Diri kenyataan adalah norma segala perbuatan etis. Hal ini berlaku untuk pergaulan manusia dengan alam juga, di mana manusia tidak dapat memperlakukan alam dengan semena-mena. Dalam kebebasan kita berhadap dengan suatu keharusan yang mesti ditaati. Manusia harus merealisasikan dirinya dengan bebas memilih. Ikatan itu bukannya sesuatu yang datang dari luar diriku, melainkan dari kenyataan diriku sendiri. Kenyataan ini menyatakan diri kepada budi sebagai kenyataan yang benar dan objektif. Budi memperlihatkan kenyataan itu kepada kehendak sebagai suatu kebaikan yang menarik. 

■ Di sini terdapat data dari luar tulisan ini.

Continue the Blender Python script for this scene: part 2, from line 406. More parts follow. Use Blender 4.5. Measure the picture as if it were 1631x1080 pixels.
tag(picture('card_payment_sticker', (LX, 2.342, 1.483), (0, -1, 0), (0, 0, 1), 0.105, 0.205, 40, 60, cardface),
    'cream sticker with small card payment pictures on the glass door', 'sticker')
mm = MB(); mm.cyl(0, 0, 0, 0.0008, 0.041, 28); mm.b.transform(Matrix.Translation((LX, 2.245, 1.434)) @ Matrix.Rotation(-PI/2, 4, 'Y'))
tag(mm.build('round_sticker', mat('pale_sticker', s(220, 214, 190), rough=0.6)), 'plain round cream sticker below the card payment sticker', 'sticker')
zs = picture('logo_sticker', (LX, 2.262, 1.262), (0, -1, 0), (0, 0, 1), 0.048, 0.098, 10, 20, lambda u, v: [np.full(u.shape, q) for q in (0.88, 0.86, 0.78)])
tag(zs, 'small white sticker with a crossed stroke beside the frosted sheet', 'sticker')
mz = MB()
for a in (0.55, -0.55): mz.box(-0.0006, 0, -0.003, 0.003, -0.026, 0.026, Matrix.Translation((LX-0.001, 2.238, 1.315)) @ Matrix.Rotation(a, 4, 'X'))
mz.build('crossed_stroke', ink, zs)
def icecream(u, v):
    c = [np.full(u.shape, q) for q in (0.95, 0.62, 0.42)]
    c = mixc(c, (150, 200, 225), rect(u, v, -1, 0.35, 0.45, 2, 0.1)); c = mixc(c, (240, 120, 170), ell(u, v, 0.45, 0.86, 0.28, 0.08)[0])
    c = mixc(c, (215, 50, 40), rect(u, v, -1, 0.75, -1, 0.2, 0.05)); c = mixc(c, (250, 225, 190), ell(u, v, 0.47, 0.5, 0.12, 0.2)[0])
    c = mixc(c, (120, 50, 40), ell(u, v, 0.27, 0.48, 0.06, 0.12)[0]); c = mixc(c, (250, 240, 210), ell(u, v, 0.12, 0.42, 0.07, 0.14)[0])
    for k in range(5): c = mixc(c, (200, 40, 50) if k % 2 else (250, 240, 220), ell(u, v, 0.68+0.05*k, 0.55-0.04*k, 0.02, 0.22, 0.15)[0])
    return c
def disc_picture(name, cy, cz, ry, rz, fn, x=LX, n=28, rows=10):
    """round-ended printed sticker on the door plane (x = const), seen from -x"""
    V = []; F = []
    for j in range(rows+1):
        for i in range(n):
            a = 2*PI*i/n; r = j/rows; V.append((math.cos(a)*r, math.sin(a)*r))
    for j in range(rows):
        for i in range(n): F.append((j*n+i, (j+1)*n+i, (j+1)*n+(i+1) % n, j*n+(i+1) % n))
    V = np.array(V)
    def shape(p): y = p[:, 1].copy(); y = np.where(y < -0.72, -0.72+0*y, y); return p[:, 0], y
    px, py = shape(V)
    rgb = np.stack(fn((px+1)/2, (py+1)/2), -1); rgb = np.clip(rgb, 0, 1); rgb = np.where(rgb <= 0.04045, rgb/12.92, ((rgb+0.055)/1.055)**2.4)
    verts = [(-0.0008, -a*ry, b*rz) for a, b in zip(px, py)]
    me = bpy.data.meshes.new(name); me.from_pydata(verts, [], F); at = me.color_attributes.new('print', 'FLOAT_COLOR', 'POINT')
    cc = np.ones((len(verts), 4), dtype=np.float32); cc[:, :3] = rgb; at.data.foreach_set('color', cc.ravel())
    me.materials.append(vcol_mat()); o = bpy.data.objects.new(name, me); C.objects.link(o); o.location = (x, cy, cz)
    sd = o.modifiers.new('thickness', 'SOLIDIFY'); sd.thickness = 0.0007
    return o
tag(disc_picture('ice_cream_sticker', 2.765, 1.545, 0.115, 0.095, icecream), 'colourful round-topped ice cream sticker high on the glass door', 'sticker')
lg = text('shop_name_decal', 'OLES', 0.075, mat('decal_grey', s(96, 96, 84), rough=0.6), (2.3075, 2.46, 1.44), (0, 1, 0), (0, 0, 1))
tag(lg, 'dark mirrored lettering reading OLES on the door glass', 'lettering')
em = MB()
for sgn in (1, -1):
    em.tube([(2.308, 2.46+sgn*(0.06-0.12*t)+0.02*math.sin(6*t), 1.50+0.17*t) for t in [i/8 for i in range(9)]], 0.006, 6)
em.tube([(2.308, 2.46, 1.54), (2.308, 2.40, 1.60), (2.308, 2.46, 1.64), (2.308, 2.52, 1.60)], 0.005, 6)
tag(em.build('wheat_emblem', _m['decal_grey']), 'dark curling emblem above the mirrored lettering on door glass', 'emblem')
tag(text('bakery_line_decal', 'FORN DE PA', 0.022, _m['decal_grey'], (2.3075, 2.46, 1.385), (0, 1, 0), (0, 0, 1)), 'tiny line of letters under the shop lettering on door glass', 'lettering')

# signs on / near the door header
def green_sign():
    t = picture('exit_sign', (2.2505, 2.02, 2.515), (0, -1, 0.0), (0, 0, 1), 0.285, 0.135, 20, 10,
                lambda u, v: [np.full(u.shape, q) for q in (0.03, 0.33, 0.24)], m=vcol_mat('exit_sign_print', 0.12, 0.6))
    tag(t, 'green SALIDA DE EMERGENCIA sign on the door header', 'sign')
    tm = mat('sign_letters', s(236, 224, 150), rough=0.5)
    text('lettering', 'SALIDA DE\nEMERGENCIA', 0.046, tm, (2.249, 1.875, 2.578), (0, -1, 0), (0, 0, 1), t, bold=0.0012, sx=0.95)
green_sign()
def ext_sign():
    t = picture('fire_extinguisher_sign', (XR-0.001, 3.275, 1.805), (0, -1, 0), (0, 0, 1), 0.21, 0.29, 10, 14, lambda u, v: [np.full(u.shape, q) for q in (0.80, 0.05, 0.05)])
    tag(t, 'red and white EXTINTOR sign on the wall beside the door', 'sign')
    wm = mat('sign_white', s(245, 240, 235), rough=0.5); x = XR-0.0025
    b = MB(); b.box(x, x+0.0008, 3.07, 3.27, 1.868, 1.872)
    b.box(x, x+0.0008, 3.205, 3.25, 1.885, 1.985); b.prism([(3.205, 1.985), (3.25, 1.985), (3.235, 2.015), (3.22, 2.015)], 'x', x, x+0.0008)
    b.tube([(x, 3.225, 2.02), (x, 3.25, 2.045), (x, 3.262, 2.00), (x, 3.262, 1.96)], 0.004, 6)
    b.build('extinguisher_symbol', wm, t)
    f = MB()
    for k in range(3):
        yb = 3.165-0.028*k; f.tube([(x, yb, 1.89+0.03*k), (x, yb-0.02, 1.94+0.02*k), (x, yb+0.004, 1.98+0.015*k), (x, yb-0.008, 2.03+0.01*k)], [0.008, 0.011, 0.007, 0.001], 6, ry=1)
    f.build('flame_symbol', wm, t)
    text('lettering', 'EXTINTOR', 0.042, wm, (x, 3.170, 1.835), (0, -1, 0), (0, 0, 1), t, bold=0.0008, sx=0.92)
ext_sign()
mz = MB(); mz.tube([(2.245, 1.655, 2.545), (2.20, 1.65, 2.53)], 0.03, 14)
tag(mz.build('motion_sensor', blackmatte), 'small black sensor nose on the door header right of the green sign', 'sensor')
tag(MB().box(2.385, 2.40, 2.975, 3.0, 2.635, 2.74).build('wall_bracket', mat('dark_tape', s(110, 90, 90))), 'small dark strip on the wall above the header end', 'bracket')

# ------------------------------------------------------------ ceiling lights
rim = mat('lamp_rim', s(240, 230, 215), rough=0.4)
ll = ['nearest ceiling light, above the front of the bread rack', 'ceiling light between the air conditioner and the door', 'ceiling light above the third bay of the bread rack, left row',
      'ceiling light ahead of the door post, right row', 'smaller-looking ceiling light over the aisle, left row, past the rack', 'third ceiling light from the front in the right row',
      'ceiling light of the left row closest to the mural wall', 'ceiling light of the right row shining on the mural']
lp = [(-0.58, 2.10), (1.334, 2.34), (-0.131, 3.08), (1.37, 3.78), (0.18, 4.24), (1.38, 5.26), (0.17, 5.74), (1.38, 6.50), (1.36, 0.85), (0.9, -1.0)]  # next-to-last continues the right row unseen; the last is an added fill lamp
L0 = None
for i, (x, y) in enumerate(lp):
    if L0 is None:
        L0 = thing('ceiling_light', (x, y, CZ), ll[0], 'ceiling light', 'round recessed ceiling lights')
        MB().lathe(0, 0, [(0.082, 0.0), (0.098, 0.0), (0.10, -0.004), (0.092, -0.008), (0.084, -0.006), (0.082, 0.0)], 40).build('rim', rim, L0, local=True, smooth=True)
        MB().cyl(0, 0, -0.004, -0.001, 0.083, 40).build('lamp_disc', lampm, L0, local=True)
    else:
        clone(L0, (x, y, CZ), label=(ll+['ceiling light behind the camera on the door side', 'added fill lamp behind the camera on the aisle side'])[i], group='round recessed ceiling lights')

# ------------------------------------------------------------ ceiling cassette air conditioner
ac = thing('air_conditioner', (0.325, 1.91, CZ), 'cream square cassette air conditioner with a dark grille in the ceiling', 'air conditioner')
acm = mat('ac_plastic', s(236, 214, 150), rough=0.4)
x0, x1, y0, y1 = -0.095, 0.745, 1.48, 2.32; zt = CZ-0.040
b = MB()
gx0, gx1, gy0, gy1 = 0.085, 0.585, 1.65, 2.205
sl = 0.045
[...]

Manusia adalah makhluk yang bebas, bersifat otonom, namun bukanlah roh murni, melainkan terjelma. Faktisitasku membatasi sekaligus membuka kemungkinan-kemungkinan yang riil. Manusia sudah dan belum, mahluk yang dinamis dan menyejarah. Dalam kemungkinan-kemungkinan yang terbuka aku tidak boleh memilih dengan sewenang-wenang. Aku dipanggil untuk menjadi manusia yang baik dan taat kepada keharusan yang hadir dalam kebebasan. Aku menjadi aku. Inilah seruan etis yang bersifat imperatif kategoris, suatu keharusan dalam kebebasan. Kebebasan bersifat paradoksal, karena manusia adalah makhluk yang berelasi maka merealisasikan diri artinya membangun dunia dan membuat dunia menjadi dunia yang baik untuk kebersamaan manusia. 

Keterarahan menuju diriku bukan merupakan determinisme meskipun diakuui bahwa ada persamaan. Dalam segala makhluk terdapat keterarahan yang khas menuju kebaikan yang khas. Keterarahan menuju diri yang sejati pada manusia bersifat aktif dan pelaksanaannya bersumber pada diri sendiri. Manusia tetap menjadi manusia yang baik, tetapi manusia tetap berada di tengah perjalanan, sehingga menjadi manusia adalah panggilan yang tidak pernah selesai secara definitif.